Wednesday, May 27, 2009

Sonia Sotomayor

Sonia Sotomayor is the product of the clichéd American Dream. Her parents came to the Bronx from Puerto Rico, which by the way GOPers is AMERICA not MEXICO and they are NOT immigrants. Her father was a poorly educated blue collar worker and her mother was a nurse. Her father died when she was 9 and her mother worked her ass off to give Sonia and her brother, Juan, the best education and the best life that she possibly could. Sonia graduated from her high school as their valedictorian, and as such got many scholarships. She went to Princeton University and graduated summa cum laude. From there, she went to Yale Law School and was the editor of Yale Law Review. She has been a judge on many distinguished Courts for 17 years. Her credentials and education are nothing to sniff at, you don't get scholarships and graduate summa cum laude for being an idiot. 

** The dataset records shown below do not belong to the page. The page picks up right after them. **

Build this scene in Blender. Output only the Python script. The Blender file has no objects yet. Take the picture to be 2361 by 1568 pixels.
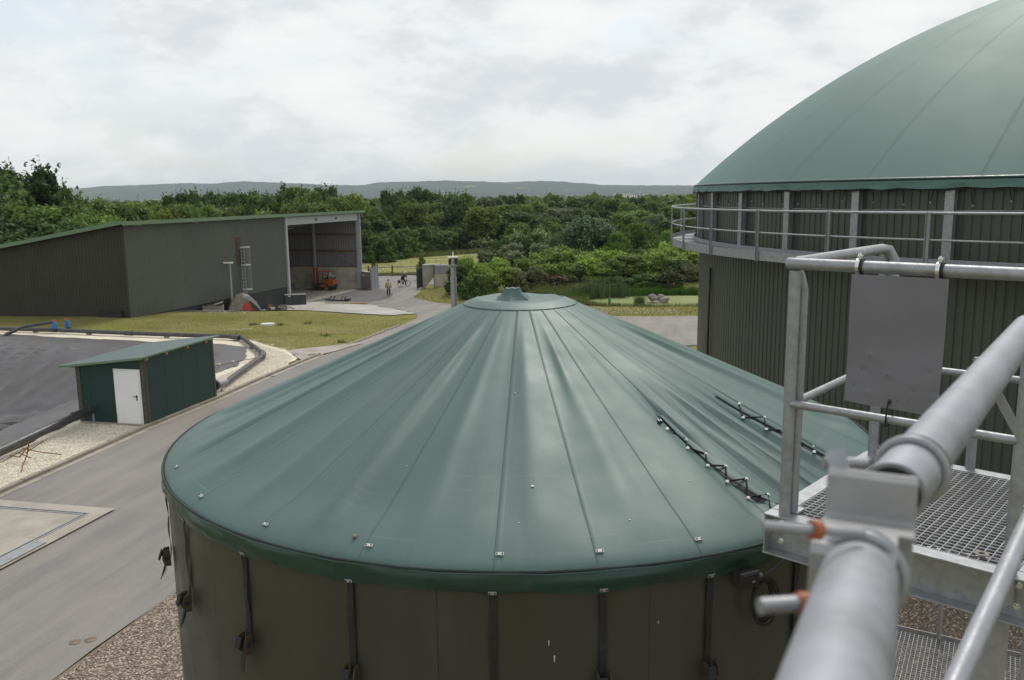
import bpy, bmesh, math, random
import numpy as np
from mathutils import Vector, Matrix, noise
from mathutils.geometry import tessellate_polygon
random.seed(7); np.random.seed(7)
scene = bpy.context.scene
COL = scene.collection
R = math.radians

# ------------------------------------------------------------------ camera
PITCH, ROLL = R(9.76), R(0.69)
fw = Vector((0, math.cos(PITCH), -math.sin(PITCH)))
up0 = Vector((0, math.sin(PITCH), math.cos(PITCH)))
rt0 = Vector((1, 0, 0))
rt = math.cos(ROLL)*rt0 - math.sin(ROLL)*up0
up = math.sin(ROLL)*rt0 + math.cos(ROLL)*up0
cd = bpy.data.cameras.new('camera'); cam = bpy.data.objects.new('camera', cd); COL.objects.link(cam)
cam.matrix_world = Matrix(((rt.x, up.x, -fw.x, 0), (rt.y, up.y, -fw.y, 0), (rt.z, up.z, -fw.z, 7.8), (0, 0, 0, 1)))
cd.sensor_width = 36; cd.lens = 36*1943/2361
cd.clip_start = 0.05; cd.clip_end = 40000
cd.dof.use_dof = True; cd.dof.focus_distance = 9.0; cd.dof.aperture_fstop = 6.3
scene.camera = cam

# ------------------------------------------------------------------ sky, sun, exposure
SUN_EL, SUN_AZ = R(52), R(20)          # azimuth measured from +Y towards +X
w = bpy.data.worlds.new('World'); scene.world = w; w.use_nodes = True
nt = w.node_tree; N = nt.nodes; LK = nt.links
for n in list(N): N.remove(n)
def nd(t, **kw):
    n = N.new(t)
    for k, v in kw.items(): setattr(n, k, v)
    return n
out = nd('ShaderNodeOutputWorld'); bg = nd('ShaderNodeBackground'); bg.inputs['Strength'].default_value = 0.1
LK.new(bg.outputs[0], out.inputs[0])
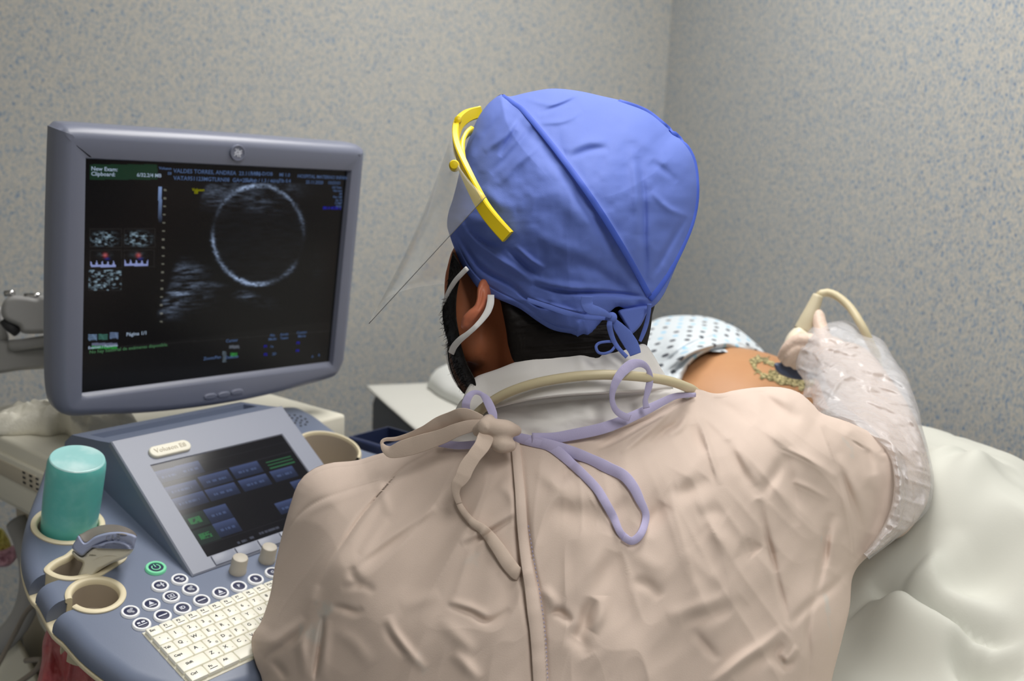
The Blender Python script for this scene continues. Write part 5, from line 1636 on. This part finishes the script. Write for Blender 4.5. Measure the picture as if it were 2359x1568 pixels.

But that is not what some GOPers are saying. "Anonymous" sources are saying that she isn't very bright/dumb/stupid etc.  These same people who defended Bush's stupidity by saying that he went to Harvard and Yale for his undergraduate and MBA respectively.  

You cannot have it both ways GOPers. There is no doubt that she is a bright woman who has worked her ass off to get where she is. It's sad that her accomplishments are minimized, so as to try to prevent the GOPers from exploding. She's been unjustly judged, ripped apart, and misquoted. She's been judged for her looks (too feminine, too ugly, too fat). The woman cannot win, can she? Thanks for reminding women that we are nothing if we are not attractive. If we are attractive then silly emptyheaded opinions open doors (See Carrie Prejean, Sarah Palin). 

The constantly de-contextualized quote of the wise Latina woman, is down there within the speech that she gave. When put into the right context, it hardly sounds racist. It should have been obvious when you heard THAT LIFE at the end of the sentence. So FOX Newscasters relax, she's not racist against the privelleged and constant martyrs that are the white men. 

"From Sotomayor's speech, delivered at the University of California-Berkeley School of Law an published in 2002 in the Berkeley La Raza Law Journal:

In our private conversations, Judge [Miriam] Cedarbaum has pointed out to me that seminal decisions in race and sex discrimination cases have come from Supreme Courts composed exclusively of white males. I agree that this is significant but I also choose to emphasize that the people who argued those cases before the Supreme Court which changed the legal landscape ultimately were largely people of color and women. I recall that Justice Thurgood Marshall, Judge Connie Baker Motley, the first black woman appointed to the federal bench, and others of the NAACP argued Brown v. Board of Education. Similarly, Justice [Ruth Bader] Ginsburg, with other women attorneys, was instrumental in advocating and convincing the Court that equality of work required equality in terms and conditions of employment.

Whether born from experience or inherent physiological or cultural differences, a possibility I abhor less or discount less than my colleague Judge Cedarbaum, our gender and national origins may and will make a difference in our judging. Justice [Sandra Day] O'Connor has often been cited as saying that a wise old man and wise old woman will reach the same conclusion in deciding cases. I am not so sure Justice O'Connor is the author of that line since Professor Resnik attributes that line to Supreme Court Justice Coyle. I am also not so sure that I agree with the statement. First, as Professor Martha Minnow has noted, there can never be a universal definition of wise. Second, I would hope that a wise Latina woman with the richness of her experiences would more often than not reach a better conclusion than a white male who hasn't lived that life.

Let us not forget that wise men like Oliver Wendell Holmes and Justice [Benjamin] Cardozo voted on cases which upheld both sex and race discrimination in our society. Until 1972, no Supreme Court case ever upheld the claim of a woman in a gender discrimination case. I, like Professor Carter, believe that we should not be so myopic as to believe that others of different experiences or backgrounds are incapable of understanding the values and needs of people from a different group. Many are so capable. As Judge Cedarbaum pointed out to me, nine white men on the Supreme Court in the past have done so on many occasions and on many issues including Brown.

However, to understand takes time and effort, something that not all people are willing to give. For others, their experiences limit their ability to understand the experiences of others. Other simply do not care. Hence, one must accept the proposition that a difference there will be by the presence of women and people of color on the bench. Personal experiences affect the facts that judges choose to see."